Mit den Technologien und einer größeren Anzahl an Schnittstellen stehen immer mehr Daten zur Verfügung. Ein intelligentes Management der technischen Filter sorgt dafür, dass Unternehmen und Produkte im Web möglichst oft als Kaufempfehlung aufscheinen.

„Eine fundierte, intelligent aufbereitete Datenbasis, bereitgestellt durch einen firmeneigenen intelligenten Assistenten, bietet der Produktentwicklung bald die Möglichkeit, die interne und externe Sicht auf das eigene Unternehmen und die eigenen Produkte mit den Bedürfnissen und Ideen der Kunden abzugleichen und in Innovationen einfließen zu lassen. Dafür sind jedoch zuerst die relevanten Schnittstellen für die Datenerfassung zu bestimmen. Diese liegen etwa in der Produktentwicklung, aber auch im Service und Support, insbesondere rund um die Inbetriebnahme und das Beschwerdemanagement,“ prognostiziert Stendel.

Durch Marktforschung, dem Tracking der Besucher der Firmen-Homepage, Social-Media-Recherchen oder Verkaufszahlen-Analysen kann das Unternehmen aktiv auf den Kunden zugehen und Probleme lösen.

Der Kunde möchte nach Möglichkeit immer Kontakt mit demselben Ansprechpartner halten, der natürlich über die Vorgeschichte Bescheid weiß. Anhand einer Rufnummernerkennung zum Beispiel, kann das Telefonsystem im Support den Kunden direkt zu seinem Berater durchstellen. Auch Cookies auf der Website, Aufzeichnungen der Gespräche und Transkriptionen für digitale Systeme können helfen, Besucher wiederzuerkennen, über sie und ihre Anliegen Bescheid zu wissen. Lösungen zu finden und eventuell auch gezielt neue Angebote anzuzeigen.

Laut Stendel ist zum Beispiel die Umgestaltung der Corporate Website zu einem Informationsportal, das sich an den Interessen und Fragen der Nutzer orientiert, äußerst effektiv. Die Zahl an Austauschtools- und Möglichkeiten im Internet ist groß. Chats, Webseiten-Foren, Social Media-Gruppen oder Blogs mit Kommentarfunktion, aber auch Innovationsplattformen zur Produktentwicklung basierend auf dem Crowdsourcing-Prinzip, machen durchaus Sinn.

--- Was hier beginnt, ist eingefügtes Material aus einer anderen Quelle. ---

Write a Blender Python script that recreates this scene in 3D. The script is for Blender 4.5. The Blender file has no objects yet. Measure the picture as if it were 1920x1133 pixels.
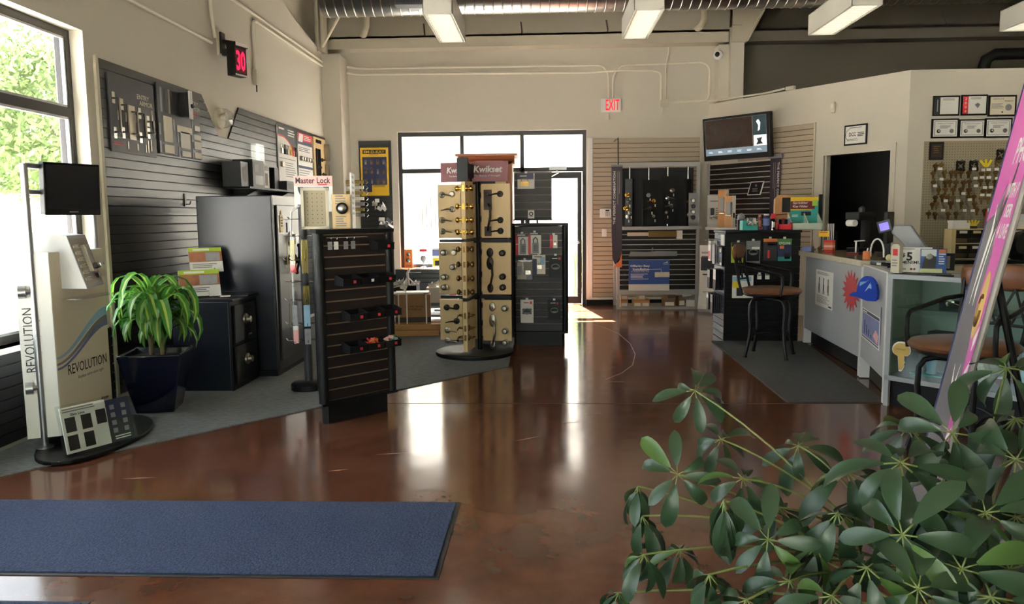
import bpy, math, random
from mathutils import Vector, Matrix
random.seed(11)
scene = bpy.context.scene
COL = scene.collection
PI = math.pi
R = math.radians

# ------------------------------------------------------------------ camera
cam_data = bpy.data.cameras.new('camera')
cam_data.sensor_width = 36.0
cam_data.lens = 27.1875
cam_data.clip_start = 0.05
cam = bpy.data.objects.new('camera', cam_data)
COL.objects.link(cam)
cam.location = (0.0, 0.0, 1.45)
cam.rotation_euler = (R(83.7075), R(0.5695), R(2.3945))
scene.camera = cam

# ------------------------------------------------------------------ sky, sun, exposure
world = bpy.data.worlds.new('world')
scene.world = world
world.use_nodes = True
wn = world.node_tree
wn.nodes.clear()
w_out = wn.nodes.new('ShaderNodeOutputWorld')
w_bg = wn.nodes.new('ShaderNodeBackground')
w_sky = wn.nodes.new('ShaderNodeTexSky')
w_sky.sky_type = 'HOSEK_WILKIE'
w_sky.turbidity = 4.5
w_sky.ground_albedo = 0.5
SUN_DIR = Vector((0.106, -0.661, -0.742)).normalized()      # direction the sunlight travels
w_sky.sun_direction = -SUN_DIR
w_mix = wn.nodes.new('ShaderNodeMix')
w_mix.data_type = 'RGBA'
w_mix.inputs[0].default_value = 0.65
w_mix.inputs[7].default_value = (0.86, 0.94, 1.0, 1)
wn.links.new(w_sky.outputs[0], w_mix.inputs[6])
wn.links.new(w_mix.outputs[2], w_bg.inputs[0])
w_bg.inputs[1].default_value = 5.0
wn.links.new(w_bg.outputs[0], w_out.inputs[0])

sun_data = bpy.data.lights.new('sun', 'SUN')
sun_data.energy = 120.0
sun_data.angle = R(0.6)
sun_data.color = (1.0, 0.97, 0.92)
sun = bpy.data.objects.new('sun', sun_data)
COL.objects.link(sun)
sun.rotation_euler = SUN_DIR.to_track_quat('-Z', 'Y').to_euler()
sun.location = (0, 20, 12)

vs = scene.view_settings
scene.display_settings.display_device = 'sRGB'
vs.view_transform = 'Standard'
vs.look = 'None'
vs.gamma = 1.0
vs.use_curve_mapping = False
vs.exposure = 0.9

# ------------------------------------------------------------------ materials
def lin(c):
    o = []
    for v in c[:3]:
        v /= 255.0
        o.append(v / 12.92 if v <= 0.04045 else ((v + 0.055) / 1.055) ** 2.4)
    return o

MATS = {}
def mat(name, col, rough=0.5, metal=0.0, var=0.06, scale=9.0, bump=0.0, bscale=None, emit=0.0, coat=0.0, stretch=None, spec=None):
    """procedural principled material: noise-varied colour, optional noise bump"""
    m = bpy.data.materials.new(name)
    m.use_nodes = True
    nt = m.node_tree
    b = nt.nodes['Principled BSDF']
    c = lin(col)
    tc = nt.nodes.new('ShaderNodeTexCoord')
    src = tc.outputs['Object']
    if stretch:
        mp = nt.nodes.new('ShaderNodeMapping')
        mp.inputs['Scale'].default_value = stretch
        nt.links.new(src, mp.inputs[0])
        src = mp.outputs[0]
    nz = nt.nodes.new('ShaderNodeTexNoise')
    nz.inputs['Scale'].default_value = scale
    nz.inputs['Detail'].default_value = 4
    nt.links.new(src, nz.inputs['Vector'])
    mx = nt.nodes.new('ShaderNodeMix')
    mx.data_type = 'RGBA'
    mx.inputs[6].default_value = [max(0, v * (1 - var)) for v in c] + [1]
    mx.inputs[7].default_value = [min(1, v * (1 + var)) for v in c] + [1]
    nt.links.new(nz.outputs['Fac'], mx.inputs[0])
    nt.links.new(mx.outputs[2], b.inputs['Base Color'])
    b.inputs['Roughness'].default_value = rough
    b.inputs['Metallic'].default_value = metal
    if spec is not None:
        b.inputs['Specular IOR Level'].default_value = spec
    if coat:
        b.inputs['Coat Weight'].default_value = coat
        b.inputs['Coat Roughness'].default_value = 0.08
    if emit:
        nt.links.new(mx.outputs[2], b.inputs['Emission Color'])
        b.inputs['Emission Strength'].default_value = emit
    if bump:
        nb = nt.nodes.new('ShaderNodeTexNoise')
        nb.inputs['Scale'].default_value = bscale or scale * 6
        nb.inputs['Detail'].default_value = 3
        nt.links.new(src, nb.inputs['Vector'])
        bp = nt.nodes.new('ShaderNodeBump')
        bp.inputs['Strength'].default_value = bump
        bp.inputs['Distance'].default_value = 0.01
        nt.links.new(nb.outputs['Fac'], bp.inputs['Height'])
        nt.links.new(bp.outputs[0], b.inputs['Normal'])
    MATS[name] = m
    return m

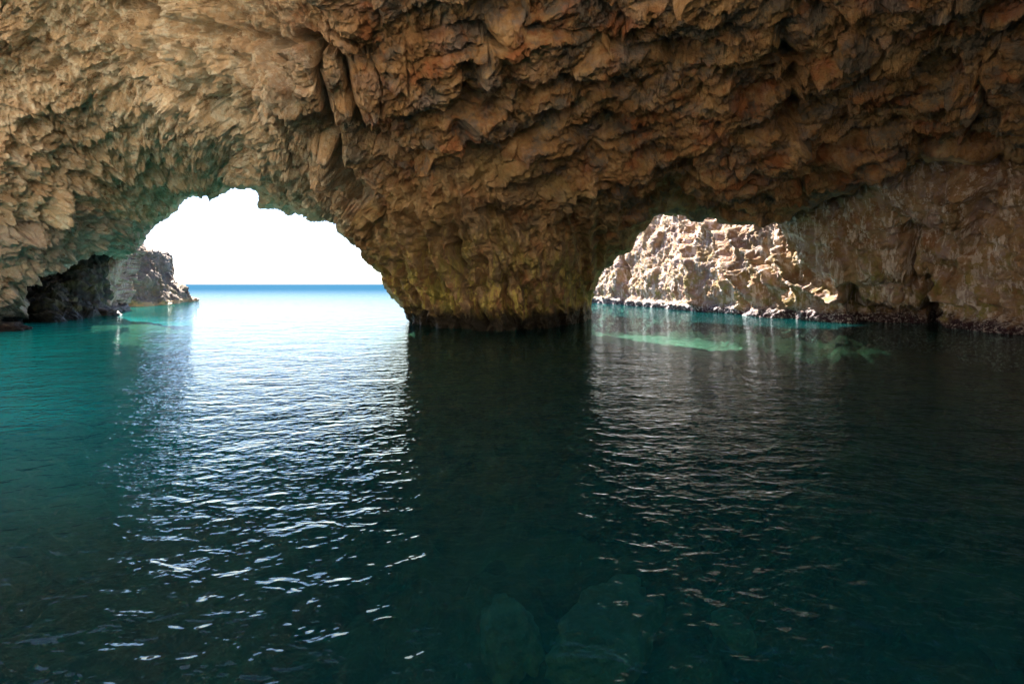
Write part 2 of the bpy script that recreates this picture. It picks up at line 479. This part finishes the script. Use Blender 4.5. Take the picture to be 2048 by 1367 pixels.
GRV = [  # crevices and ledges of the roof, as they run over it
 ([(290,-20),(330,15),(400,45),(470,70),(540,85),(600,82)],13,-1.1),
 ([(590,70),(625,110),(645,190),(668,260),(690,340),(720,400)],9,-1.3),
 ([(690,120),(700,170),(712,225),(738,285),(770,300)],8,-0.9),
 ([(620,95),(680,110),(740,120)],14,-0.9),
 ([(930,110),(925,180),(915,250),(960,300)],16,-0.6),
 ([(880,40),(980,60),(1010,130),(985,240)],18,-0.5),
 ([(940,300),(1010,285),(1075,260)],11,-0.8),
 ([(1035,430),(1000,425),(1060,470)],13,-0.8),
 ([(1010,560),(1015,600),(1022,650)],10,-1.0),
 ([(972,525),(978,575)],13,-1.0),
 ([(915,480),(935,540),(955,600),(975,640)],6,-0.9),
 ([(905,560),(925,610),(945,650)],6,-0.8),
 ([(795,540),(820,580),(850,620)],12,-0.7),
 ([(1200,150),(1120,230),(1050,265)],9,-0.5),
 ([(1560,60),(1590,150),(1580,260),(1500,330)],14,-0.55),
 ([(1900,120),(1930,170),(2000,180)],12,-0.6),
 ([(1310,410),(1330,390),(1380,405)],16,-0.9),
 ([(1590,330),(1660,300),(1760,270),(1850,240)],8,-0.5),
 ([(1500,390),(1600,350),(1700,330),(1800,300)],9,-0.6),
 ([(1200,240),(1300,215),(1400,190),(1480,140)],8,-0.5),
 ([(40,240),(120,215),(200,180),(260,150)],14,-0.7),
 ([(150,110),(90,140),(20,150)],14,-0.6),
 ([(0,300),(60,330),(110,350)],10,0.6),
 ([(0,460),(50,450),(90,420),(95,370)],12,0.8),
 ([(300,125),(380,155),(430,185),(475,235)],8,0.6),
 ([(215,330),(300,345),(380,330),(470,330)],9,0.7),
 ([(0,520),(60,520),(120,500)],9,0.5),
 ([(485,340),(500,355),(520,380),(527,405)],9,0.9),
]
def relief_A(s):
    P, px, py = s.smooth, s.px, s.py
    wob = 40 * perlin(P * 0.3, 88)
    left = sst(540, 430, px + wob - 0.25 * (py - 150)) * sst(-0.5, 0.5, np.ones(len(px)))
    lowp = sst(320, 450, py + 1.5 * wob) * sst(730, 800, px) * sst(1290, 1190, px)
    mid = sst(880, 760, px + wob) * (1 - left) * (1 - lowp)
    right = np.clip(1 - left - mid - lowp, 0, 1)
    d = 0.75 * fbm(P * 0.16, 2, 1) + 0.40 * fbm(P * 0.4, 3, 5)
    rough = sst(-0.35, 0.35, fbm(P * 0.28, 3, 8))              # smooth slabs next to shattered rock
    M1 = frame((0.93, 0.1, 0.36), 4.2, 1.6, 1.8); M1b = frame((0.85, 0.0, 0.5), 1.5, 0.62, 0.7)
    M2 = frame((0.34, 0.05, -0.94), 3.6, 1.25, 1.4); M2b = frame((0.25, 0, -0.96), 1.3, 0.5, 0.6)
    M3 = frame((0.24, 0.0, -0.97), 4.5, 0.95, 1.2); M3b = frame((0.22, 0, -0.97), 1.5, 0.42, 0.5)
    b1 = 1.05 * blocks(P, M1, 11) + (0.08 + 0.18 * rough) * blocks(P, M1b, 14)
    b2 = 1.05 * blocks(P, M2, 21) + (0.14 + 0.26 * rough) * blocks(P, M2b, 24)
    across = P[:, 0] + 0.30 * P[:, 2] + 0.25 * fbm(P * 0.35, 2, 26)
    bed = -0.36 * P[:, 0] + 0.93 * P[:, 2] + 0.25 * P[:, 1] + 0.7 * fbm(P * 0.25, 3, 16)
    saw = np.abs((bed / 1.5) % 1.0 - 0.8); saw = np.minimum(saw / 0.8, 1.0)
    saw2 = ((bed / 0.55 + 0.37) % 1.0)
    led = sst(-0.3, 0.4, fbm(P * 0.3, 2, 18)); led2 = sst(-0.1, 0.5, fbm(P * 0.45, 2, 19))
    strata = -0.55 * led * saw ** 2 + 0.16 * led2 * (saw2 - 0.5)
    fl = np.stack([across * 0.95, 0 * across + 3.3, P[:, 2] * 0.10], -1)
    b3 = 1.0 * ridged(fl, 2, 30, 0.6) + 0.5 * blocks(P, M3, 31, 0.1, tilt=0.4) + (0.10 + 0.15 * rough) * blocks(P, M3b, 34, 0.15)
    b4 = 0.55 * blocks(P, np.eye(3) / 2.2, 41) + 0.50 * ridged(P * 0.75, 4, 44, 0.55) + 0.26 * blocks(P, np.eye(3) / 0.7, 47)
    u = (0.85 * P[:, 1] - 0.5 * P[:, 2] + 0.25 * P[:, 0]) / 1.5 + 1.1 * fbm(P * 0.42, 3, 61)
    u2 = (0.85 * P[:, 1] - 0.5 * P[:, 2] - 0.3 * P[:, 0]) / 0.62 + 1.0 * fbm(P * 0.9, 3, 67)
    b4 = b4 + 0.50 * (0.5 - u % 1.0) * sst(-0.3, 0.2, fbm(P * 0.3, 2, 65)) + 0.20 * (0.5 - u2 % 1.0) * sst(-0.2, 0.3, fbm(P * 0.5, 2, 69))
    d = d + right * (b1 + strata) + mid * (b2 + 0.4 * strata) + lowp * b3 + left * b4
    d += 0.4 * lowp * sst(520, 420, py) * strata
    d += 0.11 * ridged(P * 1.6, 5, 51, 0.62) + 0.07 * fbm(P * 3.5, 4, 55, 0.7) + 0.11 * blocks(P, np.eye(3) / 0.33, 58, 0.15)
    s.n = s.n * (1 - 0.8 * lowp[:, None]) + np.array((-0.15, -0.98, 0.0)) * (0.8 * lowp[:, None])
    s.n /= np.linalg.norm(s.n, axis=1)[:, None]
    d += grooves(px + 0.5 * wob * 0.3, py + 6 * perlin(P * 0.9, 63), GRV)
    fade = np.where(px < 560, sst(0, 36, s.edge) * 0.8 + 0.2, sst(0, 24, s.edge) * 0.65 + 0.35)
    return (d * fade).astype(np.float64)
vecA = 0.16 * np.stack([fbm(A.smooth * 1.1, 3, 91), fbm(A.smooth * 1.1, 3, 94), fbm(A.smooth * 1.1, 3, 97)], -1)
A.finish(relief_A(A), vecA)

def rim_A(px, py, P):
    if P is None:
        return (py > 100) & (px > -480) & (py < 780)
    n = len(px)
    up = sst(1180, 1240, px) * sst(1720, 1640, px)                       # lip of the right arch: the rock goes up behind it
    upl = sst(700, 620, px) * sst(262, 290, px) * sst(620, 500, py)     # lip of the left arch
    u = np.maximum(up, upl)
    sides = 1 - u
    ray = P - np.array((0, 0, EYE)); ray /= np.linalg.norm(ray, axis=1)[:, None]
    offs = []
    for k, (b, h) in enumerate(((1.6, 0.1), (2.8, 0.3), (4.0, 1.2), (5.2, 5.0))):
        inward = np.where(px < 500, -1.0, np.where(px < 1010, 1.0, -1.0))
        inward = np.where(px > 1640, 0.0, inward) * (0.15 + 0.25 * k)
        inward = np.where(px < 262, 0.0, inward)
        o2 = ray * np.where(px < 258, 1.2 + 5.5 * k, 1.2 + 1.9 * k)[:, None] + np.stack([inward, np.zeros(n), np.zeros(n)], -1)
        o1 = ray * (b * (1 + 1.0 * sst(1390, 1470, px)))[:, None] + np.stack([np.where(px < 500, -0.35, np.where(px < 1000, 0.35, 0.0)) * (h + 0.3), np.zeros(n), np.full(n, h)], -1)
        offs.append(o1 * u[:, None] + o2 * sides[:, None])
    return offs

PILLAR = [(829,900),(790,640),(700,460),(740,400),(880,330),(1000,300),(1120,350),(1230,420),(1290,470),(1220,540),(1200,900)]
wobx = 26 * fbm(A.smooth * 0.35, 3, 301); woby = 26 * fbm(A.smooth * 0.35, 3, 305)
in_p = inside(PILLAR, A.px + wobx, A.py + woby)
LEFTW = [(-1000,330),(-500,400),(0,445),(70,440),(110,385),(190,400),(250,420),(300,440),(330,425),(300,520),(262,530),(60,900),(-1000,900)]
in_l = inside(LEFTW, A.px + 0.6 * wobx, A.py + 0.6 * woby)
FA = A.faces()
fp = in_p[FA[:, 0]]; fl = in_l[FA[:, 0]] & ~fp
def rim_on(sel):
    def f(px, py, P):
        return rim_A(px, py, P)
    return f
# only the outer edge of the whole sheet is carried outwards, not the seams between roof, pillar and wall
eA = np.concatenate([FA[:, [0, 1]], FA[:, [1, 2]], FA[:, [2, 3]], FA[:, [3, 0]]])
kk = np.sort(eA, 1)
_, inv_, cnt_ = np.unique(kk[:, 0].astype(np.int64) * 10000000 + kk[:, 1], return_inverse=True, return_counts=True)
edge_v = np.zeros(len(A.px), bool); edge_v[np.unique(eA[cnt_[inv_] == 1])] = True
def rim_true(px, py, P):
    if P is None: return rim_A(px, py, None) & edge_v
    return rim_A(px, py, P)
roof = A.build("cave_ceiling", M_ceiling, FA[~fp & ~fl], rim_true)
tag(roof, "rugged brown rock roof of the sea cave arching over the water", "cave roof", kind="structure")
pil = A.build("rock_pillar", M_pillar, FA[fp], rim_true)
tag(pil, "massive fluted rock pillar standing in the water between the two arches", "rock pillar")
lw = A.build("cave_wall", M_left, FA[fl], rim_true)
tag(lw, "greyish left cave wall sloping down to the water beside the dark recess", "rock wall")

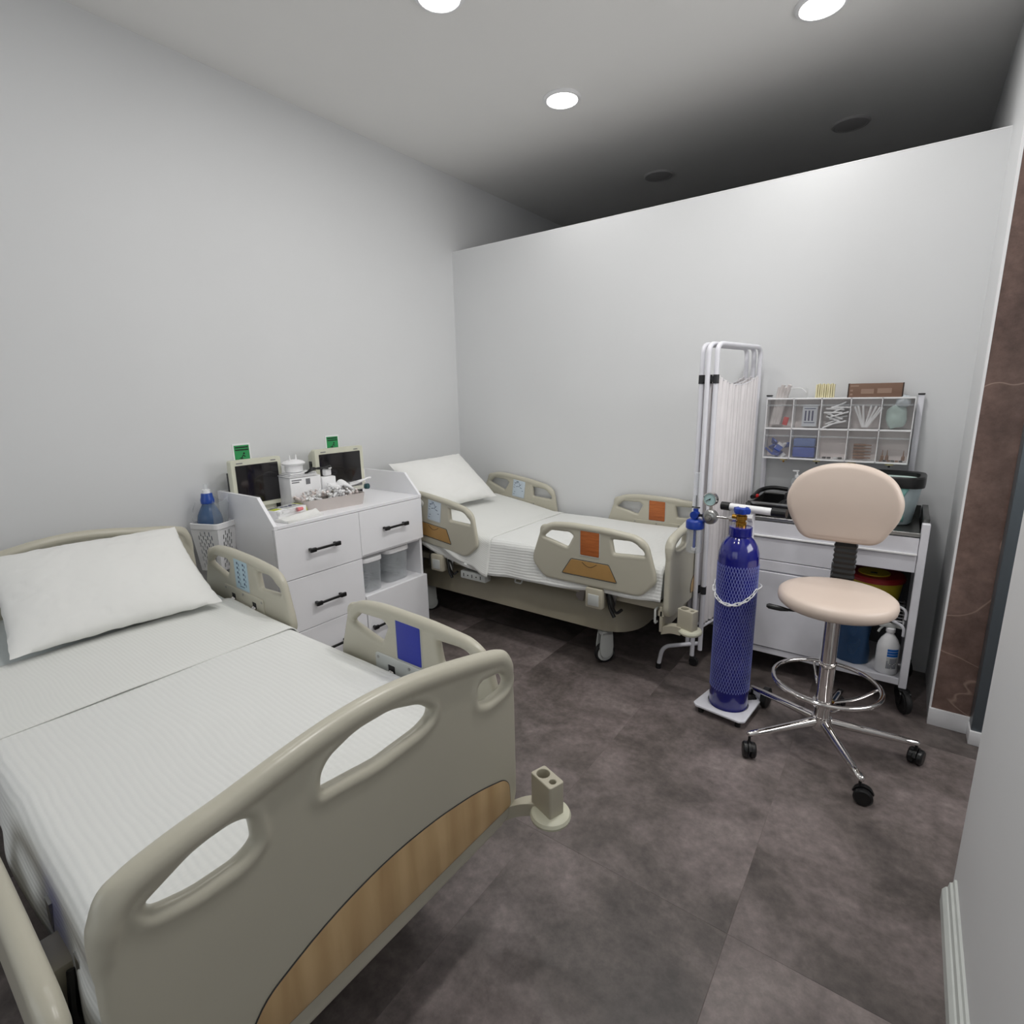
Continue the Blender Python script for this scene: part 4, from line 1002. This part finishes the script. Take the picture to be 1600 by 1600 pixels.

Der Mehrwert von Partizipationsmarketing

  • Unterstützt Kundendialog durch kontinuierliche Marktbeobachtung
  • Ermöglicht individuelle Ansprache und Fokussierung von Zielpersonen
  • Bindet den Kunden langfristig, intensiv und emotional
  • Bringt mithilfe von intelligenten Assistenten Produkteigenschaften mit individuellen Kundenbedürfnissen in Einklang
  • Schöpft das Innovationspotenzial in der Wertschöpfungskette aus
  • Sorgt für einen geringeren Bedarf an Neukundeninvestitionen
  • Hilft Marketingziele im gesamten Unternehmen zu verankern
  • Durch permanente Verfügbarkeit und Services wird dem Kunden mehr Anerkennung entgegengebracht

Fazit

Die Digitale Revolution ist nicht aufzuhalten. Technische Filter empfehlen Produkte, Events und Freunde und bestimmen auch, welche Vorschläge überhaupt angezeigt werden. Mithilfe von Partizipationsmarketing können diese technischen Entwicklungen genutzt werden, um Kunden näher kennenzulernen, besser zu verstehen und so intensiver auf sie eingehen zu können. Durch individuelle Ansprache kann das Vertrauen des Kunden zum Unternehmen aufgebaut und gefestigt werden. So entsteht ein Gefühl von Sicherheit als Grundvoraussetzung für eine langfristige und nachhaltige Geschäftsbeziehung.

Zur Person

Alexander Stendel ist Geschäftsführer von Saatchi & Saatchi Pro und Chief Technology Officer von Saatchi & Saatchi Deutschland. Er sorgt für die erfolgreiche Integration des Know-hows von zweimaleins und Saatchi & Saatchi zu einem Portfolio im Digital- und Erlebnismarketing. Seit 19 Jahren unterstützt er Unternehmen in ihrer Kommunikationsplanung sowie der Marketing- und Sales-Kommunikation. Kompetenz und tiefgehendes analytisches Verständnis für komplexe Technologien verknüpft Stendel mit Enthusiasmus und B2B-Expertise erfolgreich zu einer lebendigen Unternehmensvision.